私が空港まで13,000FCFA(2,500円)と値段を提示すると、「15,000FCFAなら行くよ」とのこと。
私が「高速道路代の2,000FCFAを別途支払う」と言うと、あっさりと交渉が成立した。どうやら、お兄さんの15,000FCFAに高速道路代が含まれていたようだ。
ところで、ガソリンスタンドの前でタクシーを拾った理由は、途上国のタクシーは長距離走る場合、途中でガソリンが心もとなくなり、給油を余儀なくされガソリン代を支払わされることがあるからだ。
もっとも、交渉した金額からガソリン代を差し引いて、支払うだけであるが。
ガソリンは十分に入っているとのことで、給油せずに空港へ向けて出発した。
◆セネガルテクノロジー◆
いつになったら開通するのかわからないダカール鉄道駅前を通過した。人気は無く、駅舎はまだ真新しく見える。
ダカール駅を後にすると、10年前に中国の企業が建設した大劇場が見えてきた。祝日と言うこともあり、大劇場の前の道は、平日に発生している渋滞がまったくない。順調に進んだ。
ところで、少し車内が暑いので窓を開けようとしたが、ハンドルもスイッチもない。
偶然、ドアノブ横に不自然にあるスイッチを発見し、なんとなく押してみた。
すると、窓が自動的に下がるではないか。

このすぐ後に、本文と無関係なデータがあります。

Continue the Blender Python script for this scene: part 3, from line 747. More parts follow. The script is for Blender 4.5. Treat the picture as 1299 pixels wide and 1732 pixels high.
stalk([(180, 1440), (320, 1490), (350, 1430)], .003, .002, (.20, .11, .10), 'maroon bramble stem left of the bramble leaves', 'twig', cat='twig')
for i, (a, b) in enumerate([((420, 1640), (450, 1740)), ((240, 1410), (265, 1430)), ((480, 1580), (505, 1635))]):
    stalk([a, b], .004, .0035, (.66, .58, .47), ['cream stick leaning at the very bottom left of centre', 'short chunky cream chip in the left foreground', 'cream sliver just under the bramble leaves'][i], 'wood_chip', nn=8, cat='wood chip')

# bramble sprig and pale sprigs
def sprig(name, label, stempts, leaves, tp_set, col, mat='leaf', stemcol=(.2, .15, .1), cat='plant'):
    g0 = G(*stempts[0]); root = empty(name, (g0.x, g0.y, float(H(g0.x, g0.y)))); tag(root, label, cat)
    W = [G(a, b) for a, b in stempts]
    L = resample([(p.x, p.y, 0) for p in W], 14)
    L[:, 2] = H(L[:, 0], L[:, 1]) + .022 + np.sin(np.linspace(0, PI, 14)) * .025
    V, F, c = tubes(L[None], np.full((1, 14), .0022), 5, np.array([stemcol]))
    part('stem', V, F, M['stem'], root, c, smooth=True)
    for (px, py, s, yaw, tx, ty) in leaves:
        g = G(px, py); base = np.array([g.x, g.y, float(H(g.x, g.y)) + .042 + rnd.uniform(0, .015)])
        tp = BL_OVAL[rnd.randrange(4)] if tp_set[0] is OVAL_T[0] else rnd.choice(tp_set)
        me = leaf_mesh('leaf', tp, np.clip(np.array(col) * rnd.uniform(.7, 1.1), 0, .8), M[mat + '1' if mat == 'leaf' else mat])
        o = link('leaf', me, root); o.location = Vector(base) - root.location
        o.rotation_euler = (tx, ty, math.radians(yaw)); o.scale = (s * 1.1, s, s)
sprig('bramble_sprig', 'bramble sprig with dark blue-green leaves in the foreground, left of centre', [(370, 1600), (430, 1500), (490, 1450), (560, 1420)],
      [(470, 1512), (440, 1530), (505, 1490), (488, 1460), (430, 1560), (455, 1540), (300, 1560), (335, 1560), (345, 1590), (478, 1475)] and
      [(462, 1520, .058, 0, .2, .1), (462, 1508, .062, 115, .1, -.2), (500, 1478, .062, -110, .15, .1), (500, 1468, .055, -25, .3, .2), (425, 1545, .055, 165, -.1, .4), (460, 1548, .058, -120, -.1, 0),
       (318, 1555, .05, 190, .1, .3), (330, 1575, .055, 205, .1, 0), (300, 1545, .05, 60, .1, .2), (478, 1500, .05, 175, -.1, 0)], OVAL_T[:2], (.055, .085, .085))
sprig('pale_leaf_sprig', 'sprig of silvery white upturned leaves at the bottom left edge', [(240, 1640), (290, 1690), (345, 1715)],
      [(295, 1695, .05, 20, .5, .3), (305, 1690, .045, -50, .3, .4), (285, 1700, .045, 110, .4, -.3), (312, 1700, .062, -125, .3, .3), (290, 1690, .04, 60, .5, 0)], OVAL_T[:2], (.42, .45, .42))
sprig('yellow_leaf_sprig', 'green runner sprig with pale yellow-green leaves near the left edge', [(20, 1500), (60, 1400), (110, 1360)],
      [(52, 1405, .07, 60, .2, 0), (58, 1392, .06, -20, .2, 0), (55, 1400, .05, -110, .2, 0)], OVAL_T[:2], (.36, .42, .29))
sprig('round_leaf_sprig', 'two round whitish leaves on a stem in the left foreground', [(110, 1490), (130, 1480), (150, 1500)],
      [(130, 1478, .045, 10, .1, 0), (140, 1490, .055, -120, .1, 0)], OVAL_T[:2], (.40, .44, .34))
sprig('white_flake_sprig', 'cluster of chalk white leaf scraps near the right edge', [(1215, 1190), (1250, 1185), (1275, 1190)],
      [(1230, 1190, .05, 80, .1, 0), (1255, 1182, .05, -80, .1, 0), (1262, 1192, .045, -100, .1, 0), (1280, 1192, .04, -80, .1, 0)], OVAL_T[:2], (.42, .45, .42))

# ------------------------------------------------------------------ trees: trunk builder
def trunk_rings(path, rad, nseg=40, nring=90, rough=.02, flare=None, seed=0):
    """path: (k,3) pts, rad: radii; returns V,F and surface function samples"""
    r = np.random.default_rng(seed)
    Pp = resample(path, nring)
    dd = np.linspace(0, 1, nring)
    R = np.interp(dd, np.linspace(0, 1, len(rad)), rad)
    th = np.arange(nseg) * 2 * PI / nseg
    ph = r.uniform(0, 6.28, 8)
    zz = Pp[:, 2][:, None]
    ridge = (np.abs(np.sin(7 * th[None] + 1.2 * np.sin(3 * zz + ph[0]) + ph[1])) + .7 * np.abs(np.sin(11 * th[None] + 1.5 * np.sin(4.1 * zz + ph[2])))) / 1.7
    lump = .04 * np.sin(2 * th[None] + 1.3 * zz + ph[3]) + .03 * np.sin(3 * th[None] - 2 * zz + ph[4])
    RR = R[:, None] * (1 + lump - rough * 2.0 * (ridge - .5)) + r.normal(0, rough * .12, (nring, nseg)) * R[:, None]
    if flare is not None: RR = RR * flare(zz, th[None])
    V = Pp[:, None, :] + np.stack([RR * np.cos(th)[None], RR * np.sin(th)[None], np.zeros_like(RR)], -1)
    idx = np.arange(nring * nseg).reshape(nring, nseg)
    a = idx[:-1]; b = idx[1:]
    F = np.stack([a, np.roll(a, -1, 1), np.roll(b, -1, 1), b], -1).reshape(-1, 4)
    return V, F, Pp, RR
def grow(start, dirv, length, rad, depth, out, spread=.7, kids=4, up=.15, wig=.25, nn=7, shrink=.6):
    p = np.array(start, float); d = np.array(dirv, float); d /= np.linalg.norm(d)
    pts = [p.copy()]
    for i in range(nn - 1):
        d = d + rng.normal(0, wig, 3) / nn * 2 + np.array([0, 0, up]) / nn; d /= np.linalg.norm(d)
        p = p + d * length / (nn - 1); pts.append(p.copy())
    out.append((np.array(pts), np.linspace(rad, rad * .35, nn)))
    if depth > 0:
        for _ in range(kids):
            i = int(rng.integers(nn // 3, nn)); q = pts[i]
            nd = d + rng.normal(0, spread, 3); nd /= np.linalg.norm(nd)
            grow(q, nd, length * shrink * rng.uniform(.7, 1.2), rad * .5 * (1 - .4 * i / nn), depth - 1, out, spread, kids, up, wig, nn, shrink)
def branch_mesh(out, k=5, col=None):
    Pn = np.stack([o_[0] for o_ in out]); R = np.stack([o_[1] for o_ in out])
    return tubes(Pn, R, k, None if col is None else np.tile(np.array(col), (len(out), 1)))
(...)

これこそセネガルテクノロジーである。
◆安全運転が好印象◆
ところで、このお兄さんは、やたらサイドミラーをのぞき込む。そして、後ろから車が迫っていないことを確認すると、追い越し車線に出て、車を追い越した後、走行車線へ戻るを繰り返した。
100キロを超えたスピードで、これをおんぼろタクシーで行うので、少々怖かったが、このモラルの高い運転に敬意を表したくなった。
料金所で、多少時間がかかったが、途中、渋滞に出会うことは無く、ダカールを出発してから1時間で空港に到着した。
一つ目の心配事、おんぼろタクシーは私を空港まで連れて行ってくれるのかを無事クリアーした瞬間であった。